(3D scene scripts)
________

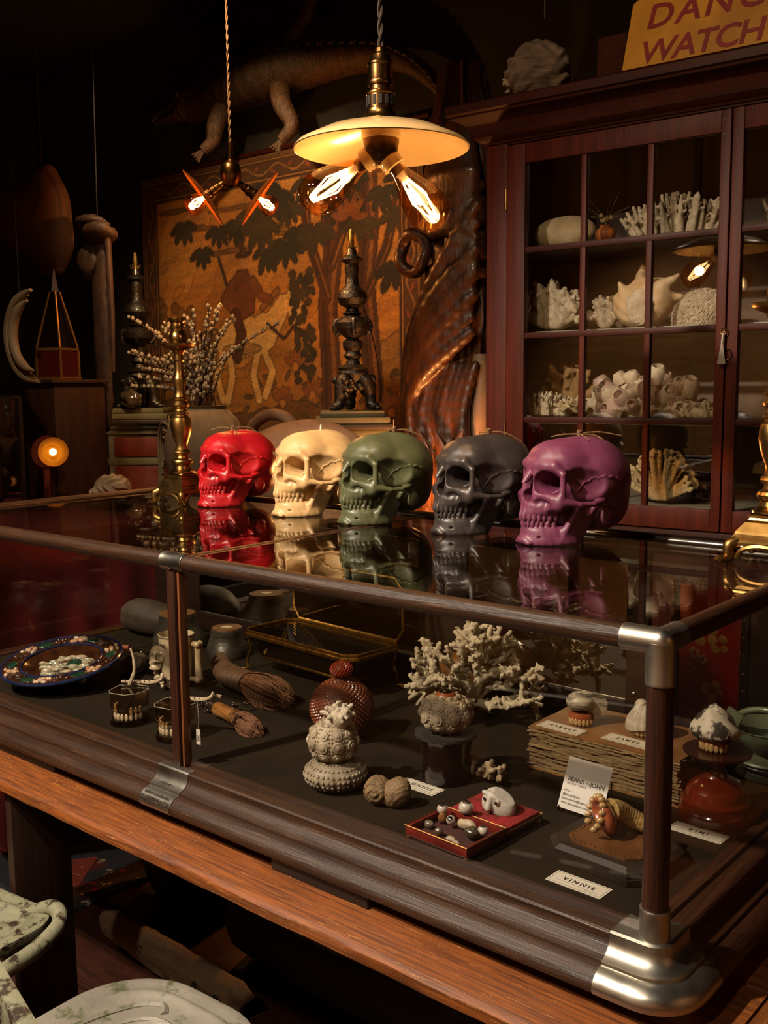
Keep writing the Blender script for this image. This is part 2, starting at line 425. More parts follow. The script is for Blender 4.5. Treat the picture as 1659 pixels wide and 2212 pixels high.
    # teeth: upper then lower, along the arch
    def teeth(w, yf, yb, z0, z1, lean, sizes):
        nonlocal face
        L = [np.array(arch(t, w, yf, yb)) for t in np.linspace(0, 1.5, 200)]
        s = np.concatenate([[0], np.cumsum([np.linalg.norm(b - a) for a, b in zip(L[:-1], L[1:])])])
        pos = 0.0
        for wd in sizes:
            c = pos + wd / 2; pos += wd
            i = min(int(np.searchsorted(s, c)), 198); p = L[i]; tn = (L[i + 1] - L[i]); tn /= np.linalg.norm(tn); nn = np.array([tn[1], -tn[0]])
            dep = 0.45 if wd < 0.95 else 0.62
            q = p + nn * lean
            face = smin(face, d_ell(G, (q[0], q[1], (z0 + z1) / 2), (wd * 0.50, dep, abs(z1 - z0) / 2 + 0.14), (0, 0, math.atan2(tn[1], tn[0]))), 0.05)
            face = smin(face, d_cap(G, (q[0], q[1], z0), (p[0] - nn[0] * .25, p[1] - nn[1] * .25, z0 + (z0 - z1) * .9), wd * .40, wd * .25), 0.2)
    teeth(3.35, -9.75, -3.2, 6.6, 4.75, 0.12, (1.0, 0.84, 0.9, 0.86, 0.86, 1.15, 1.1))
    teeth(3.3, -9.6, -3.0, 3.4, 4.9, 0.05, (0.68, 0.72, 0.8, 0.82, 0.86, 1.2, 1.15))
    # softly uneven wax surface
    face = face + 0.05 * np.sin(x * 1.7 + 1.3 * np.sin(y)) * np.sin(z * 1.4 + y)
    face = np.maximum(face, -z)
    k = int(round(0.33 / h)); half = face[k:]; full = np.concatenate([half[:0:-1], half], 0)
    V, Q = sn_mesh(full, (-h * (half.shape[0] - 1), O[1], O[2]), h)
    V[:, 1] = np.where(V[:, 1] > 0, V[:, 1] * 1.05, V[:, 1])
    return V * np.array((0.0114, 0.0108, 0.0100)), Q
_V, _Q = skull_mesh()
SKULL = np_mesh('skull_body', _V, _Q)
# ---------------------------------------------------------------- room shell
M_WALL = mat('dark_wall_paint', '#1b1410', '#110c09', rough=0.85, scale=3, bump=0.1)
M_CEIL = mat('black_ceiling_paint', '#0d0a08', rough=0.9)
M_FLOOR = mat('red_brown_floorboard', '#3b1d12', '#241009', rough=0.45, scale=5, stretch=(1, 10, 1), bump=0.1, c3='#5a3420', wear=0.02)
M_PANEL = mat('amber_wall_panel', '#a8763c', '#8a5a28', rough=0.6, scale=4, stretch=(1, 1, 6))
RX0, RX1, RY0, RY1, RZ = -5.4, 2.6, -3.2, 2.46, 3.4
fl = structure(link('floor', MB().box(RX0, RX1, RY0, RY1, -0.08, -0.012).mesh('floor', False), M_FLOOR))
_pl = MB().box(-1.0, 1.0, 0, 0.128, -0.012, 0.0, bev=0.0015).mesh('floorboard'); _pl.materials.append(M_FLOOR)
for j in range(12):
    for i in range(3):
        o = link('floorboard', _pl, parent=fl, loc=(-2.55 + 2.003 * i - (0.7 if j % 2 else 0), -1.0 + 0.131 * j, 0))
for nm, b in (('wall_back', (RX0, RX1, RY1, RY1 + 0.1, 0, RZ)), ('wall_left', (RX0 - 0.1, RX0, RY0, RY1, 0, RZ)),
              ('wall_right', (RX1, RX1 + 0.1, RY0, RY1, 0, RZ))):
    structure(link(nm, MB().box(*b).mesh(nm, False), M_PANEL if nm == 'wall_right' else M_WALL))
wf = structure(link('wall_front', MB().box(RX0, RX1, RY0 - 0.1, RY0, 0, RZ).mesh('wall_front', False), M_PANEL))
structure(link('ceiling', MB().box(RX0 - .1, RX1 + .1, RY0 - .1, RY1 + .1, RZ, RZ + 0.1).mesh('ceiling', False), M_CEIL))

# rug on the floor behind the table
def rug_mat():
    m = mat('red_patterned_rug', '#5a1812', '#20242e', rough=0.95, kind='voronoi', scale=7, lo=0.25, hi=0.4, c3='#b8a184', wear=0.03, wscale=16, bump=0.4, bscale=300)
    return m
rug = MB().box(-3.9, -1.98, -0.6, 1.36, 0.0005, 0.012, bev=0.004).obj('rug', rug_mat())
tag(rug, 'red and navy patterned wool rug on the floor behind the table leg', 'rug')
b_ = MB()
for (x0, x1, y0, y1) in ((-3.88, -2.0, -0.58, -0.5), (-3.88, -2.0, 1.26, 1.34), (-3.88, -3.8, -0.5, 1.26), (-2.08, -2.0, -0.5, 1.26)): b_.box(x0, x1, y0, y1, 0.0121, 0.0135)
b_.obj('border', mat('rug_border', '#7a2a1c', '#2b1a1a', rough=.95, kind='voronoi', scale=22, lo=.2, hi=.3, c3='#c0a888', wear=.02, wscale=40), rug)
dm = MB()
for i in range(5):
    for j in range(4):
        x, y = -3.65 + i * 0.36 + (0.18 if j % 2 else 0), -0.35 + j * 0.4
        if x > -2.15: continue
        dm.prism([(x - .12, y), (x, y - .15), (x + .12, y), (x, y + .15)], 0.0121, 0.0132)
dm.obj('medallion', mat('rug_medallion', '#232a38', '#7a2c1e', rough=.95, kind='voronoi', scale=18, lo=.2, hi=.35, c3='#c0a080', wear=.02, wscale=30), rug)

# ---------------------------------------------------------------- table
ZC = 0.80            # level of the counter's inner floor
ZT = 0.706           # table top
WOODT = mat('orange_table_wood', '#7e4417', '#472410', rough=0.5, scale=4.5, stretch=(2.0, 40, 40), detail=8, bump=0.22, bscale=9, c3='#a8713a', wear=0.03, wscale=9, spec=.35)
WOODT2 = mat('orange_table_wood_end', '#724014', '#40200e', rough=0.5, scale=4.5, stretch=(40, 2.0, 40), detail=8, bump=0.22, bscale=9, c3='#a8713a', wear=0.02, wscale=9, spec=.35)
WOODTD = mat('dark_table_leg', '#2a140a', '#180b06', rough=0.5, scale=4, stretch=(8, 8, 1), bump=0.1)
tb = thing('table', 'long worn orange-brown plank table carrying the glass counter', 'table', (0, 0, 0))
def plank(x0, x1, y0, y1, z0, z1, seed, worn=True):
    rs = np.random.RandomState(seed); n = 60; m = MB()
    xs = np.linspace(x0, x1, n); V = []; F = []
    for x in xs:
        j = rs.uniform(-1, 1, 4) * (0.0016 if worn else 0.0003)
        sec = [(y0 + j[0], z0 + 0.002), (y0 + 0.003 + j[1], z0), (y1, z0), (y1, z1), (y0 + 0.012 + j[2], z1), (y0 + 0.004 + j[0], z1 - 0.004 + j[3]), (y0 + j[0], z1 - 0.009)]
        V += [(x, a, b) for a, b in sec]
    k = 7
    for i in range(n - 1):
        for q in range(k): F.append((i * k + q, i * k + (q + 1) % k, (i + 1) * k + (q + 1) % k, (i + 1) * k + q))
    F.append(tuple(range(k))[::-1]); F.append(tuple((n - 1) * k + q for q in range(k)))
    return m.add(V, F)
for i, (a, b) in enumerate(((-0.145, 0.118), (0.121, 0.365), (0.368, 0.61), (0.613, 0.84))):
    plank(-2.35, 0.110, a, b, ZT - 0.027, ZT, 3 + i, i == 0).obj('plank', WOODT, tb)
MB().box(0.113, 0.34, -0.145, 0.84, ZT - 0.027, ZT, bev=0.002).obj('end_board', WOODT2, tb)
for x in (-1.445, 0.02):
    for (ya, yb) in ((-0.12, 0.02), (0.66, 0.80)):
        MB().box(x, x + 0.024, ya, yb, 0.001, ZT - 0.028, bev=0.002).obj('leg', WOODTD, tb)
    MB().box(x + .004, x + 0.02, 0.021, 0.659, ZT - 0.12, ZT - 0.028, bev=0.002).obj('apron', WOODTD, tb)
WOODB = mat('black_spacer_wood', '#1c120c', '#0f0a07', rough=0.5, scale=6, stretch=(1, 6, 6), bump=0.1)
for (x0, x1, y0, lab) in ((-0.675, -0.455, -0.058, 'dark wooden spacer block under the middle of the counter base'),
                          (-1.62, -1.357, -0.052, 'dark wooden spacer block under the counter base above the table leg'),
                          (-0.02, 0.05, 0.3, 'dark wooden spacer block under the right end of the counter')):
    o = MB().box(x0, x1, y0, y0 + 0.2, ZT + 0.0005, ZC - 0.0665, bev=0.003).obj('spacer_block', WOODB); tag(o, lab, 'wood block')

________

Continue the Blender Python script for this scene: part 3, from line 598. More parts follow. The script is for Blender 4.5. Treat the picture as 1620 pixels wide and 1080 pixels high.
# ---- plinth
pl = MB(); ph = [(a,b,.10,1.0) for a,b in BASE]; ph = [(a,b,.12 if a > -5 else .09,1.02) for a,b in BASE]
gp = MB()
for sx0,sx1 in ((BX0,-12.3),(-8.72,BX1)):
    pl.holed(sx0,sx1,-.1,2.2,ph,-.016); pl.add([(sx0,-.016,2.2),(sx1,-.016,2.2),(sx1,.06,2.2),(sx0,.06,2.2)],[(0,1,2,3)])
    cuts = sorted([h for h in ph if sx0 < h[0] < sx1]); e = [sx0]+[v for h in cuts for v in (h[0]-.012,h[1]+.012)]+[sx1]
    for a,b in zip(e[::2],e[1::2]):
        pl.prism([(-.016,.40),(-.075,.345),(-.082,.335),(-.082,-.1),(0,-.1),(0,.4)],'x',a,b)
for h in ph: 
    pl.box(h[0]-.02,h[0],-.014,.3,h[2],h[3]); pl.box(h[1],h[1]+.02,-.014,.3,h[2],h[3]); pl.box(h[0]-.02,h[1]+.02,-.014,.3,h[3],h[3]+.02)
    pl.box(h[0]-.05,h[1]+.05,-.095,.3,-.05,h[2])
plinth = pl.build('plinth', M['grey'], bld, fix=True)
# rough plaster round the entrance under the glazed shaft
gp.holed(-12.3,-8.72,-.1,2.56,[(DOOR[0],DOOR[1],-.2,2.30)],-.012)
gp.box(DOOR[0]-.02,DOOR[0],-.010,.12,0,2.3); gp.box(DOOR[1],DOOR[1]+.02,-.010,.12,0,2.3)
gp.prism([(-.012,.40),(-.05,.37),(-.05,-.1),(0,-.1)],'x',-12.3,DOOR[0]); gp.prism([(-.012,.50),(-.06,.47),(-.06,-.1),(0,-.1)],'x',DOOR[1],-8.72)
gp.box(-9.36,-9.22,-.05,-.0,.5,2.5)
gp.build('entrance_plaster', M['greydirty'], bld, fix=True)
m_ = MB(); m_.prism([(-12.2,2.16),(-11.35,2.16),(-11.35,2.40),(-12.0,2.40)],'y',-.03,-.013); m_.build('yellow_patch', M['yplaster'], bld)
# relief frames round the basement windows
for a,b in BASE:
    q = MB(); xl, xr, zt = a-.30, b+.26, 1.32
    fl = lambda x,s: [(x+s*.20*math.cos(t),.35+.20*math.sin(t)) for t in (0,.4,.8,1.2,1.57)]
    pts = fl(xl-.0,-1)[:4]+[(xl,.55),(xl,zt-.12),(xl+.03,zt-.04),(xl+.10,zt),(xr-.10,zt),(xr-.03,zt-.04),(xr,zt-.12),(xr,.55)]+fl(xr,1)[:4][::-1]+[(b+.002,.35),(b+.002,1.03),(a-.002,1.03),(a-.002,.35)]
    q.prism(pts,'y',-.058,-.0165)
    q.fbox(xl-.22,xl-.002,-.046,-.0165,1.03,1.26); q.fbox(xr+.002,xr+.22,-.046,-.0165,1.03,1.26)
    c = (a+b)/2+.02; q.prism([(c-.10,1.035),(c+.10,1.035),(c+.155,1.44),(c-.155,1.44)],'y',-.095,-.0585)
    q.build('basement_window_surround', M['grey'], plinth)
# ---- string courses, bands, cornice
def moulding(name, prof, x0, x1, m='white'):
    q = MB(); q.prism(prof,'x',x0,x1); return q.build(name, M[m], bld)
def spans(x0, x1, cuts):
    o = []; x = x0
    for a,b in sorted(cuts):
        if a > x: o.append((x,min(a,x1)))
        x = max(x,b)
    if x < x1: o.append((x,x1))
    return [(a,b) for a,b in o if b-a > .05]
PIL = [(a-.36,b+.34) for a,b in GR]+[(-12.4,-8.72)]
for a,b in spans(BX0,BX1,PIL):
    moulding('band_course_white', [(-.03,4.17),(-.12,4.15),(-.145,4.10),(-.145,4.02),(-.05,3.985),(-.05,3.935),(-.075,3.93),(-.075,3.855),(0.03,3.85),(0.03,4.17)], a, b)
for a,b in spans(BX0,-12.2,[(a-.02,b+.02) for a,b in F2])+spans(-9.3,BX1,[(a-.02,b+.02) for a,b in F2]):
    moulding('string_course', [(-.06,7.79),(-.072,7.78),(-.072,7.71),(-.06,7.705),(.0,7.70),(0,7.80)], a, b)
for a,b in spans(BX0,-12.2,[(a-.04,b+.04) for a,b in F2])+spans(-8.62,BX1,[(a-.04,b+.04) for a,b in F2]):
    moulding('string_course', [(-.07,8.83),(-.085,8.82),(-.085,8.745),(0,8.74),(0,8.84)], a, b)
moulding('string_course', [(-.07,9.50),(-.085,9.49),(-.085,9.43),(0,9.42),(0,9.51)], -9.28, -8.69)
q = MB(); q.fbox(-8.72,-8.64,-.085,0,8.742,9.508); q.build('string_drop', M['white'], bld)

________

— YOUR OBJECTIVE —
Above are records; repeat only the lines starting at the line with "8, 1), bump=0.1)" and ending at the line with "o = MB().box(x0, x1, y0, y0", exactly as they appear, both included.

— ANSWER FOR THE TASK —
WOODTD = mat('dark_table_leg', '#2a140a', '#180b06', rough=0.5, scale=4, stretch=(8, 8, 1), bump=0.1)
tb = thing('table', 'long worn orange-brown plank table carrying the glass counter', 'table', (0, 0, 0))
def plank(x0, x1, y0, y1, z0, z1, seed, worn=True):
    rs = np.random.RandomState(seed); n = 60; m = MB()
    xs = np.linspace(x0, x1, n); V = []; F = []
    for x in xs:
        j = rs.uniform(-1, 1, 4) * (0.0016 if worn else 0.0003)
        sec = [(y0 + j[0], z0 + 0.002), (y0 + 0.003 + j[1], z0), (y1, z0), (y1, z1), (y0 + 0.012 + j[2], z1), (y0 + 0.004 + j[0], z1 - 0.004 + j[3]), (y0 + j[0], z1 - 0.009)]
        V += [(x, a, b) for a, b in sec]
    k = 7
    for i in range(n - 1):
        for q in range(k): F.append((i * k + q, i * k + (q + 1) % k, (i + 1) * k + (q + 1) % k, (i + 1) * k + q))
    F.append(tuple(range(k))[::-1]); F.append(tuple((n - 1) * k + q for q in range(k)))
    return m.add(V, F)
for i, (a, b) in enumerate(((-0.145, 0.118), (0.121, 0.365), (0.368, 0.61), (0.613, 0.84))):
    plank(-2.35, 0.110, a, b, ZT - 0.027, ZT, 3 + i, i == 0).obj('plank', WOODT, tb)
MB().box(0.113, 0.34, -0.145, 0.84, ZT - 0.027, ZT, bev=0.002).obj('end_board', WOODT2, tb)
for x in (-1.445, 0.02):
    for (ya, yb) in ((-0.12, 0.02), (0.66, 0.80)):
        MB().box(x, x + 0.024, ya, yb, 0.001, ZT - 0.028, bev=0.002).obj('leg', WOODTD, tb)
    MB().box(x + .004, x + 0.02, 0.021, 0.659, ZT - 0.12, ZT - 0.028, bev=0.002).obj('apron', WOODTD, tb)
WOODB = mat('black_spacer_wood', '#1c120c', '#0f0a07', rough=0.5, scale=6, stretch=(1, 6, 6), bump=0.1)
for (x0, x1, y0, lab) in ((-0.675, -0.455, -0.058, 'dark wooden spacer block under the middle of the counter base'),
                          (-1.62, -1.357, -0.052, 'dark wooden spacer block under the counter base above the table leg'),
                          (-0.02, 0.05, 0.3, 'dark wooden spacer block under the right end of the counter')):
    o = MB().box(x0, x1, y0, y0 + 0.2, ZT + 0.0005, ZC - 0.0665, bev=0.003).obj('spacer_block', WOODB); tag(o, lab, 'wood block')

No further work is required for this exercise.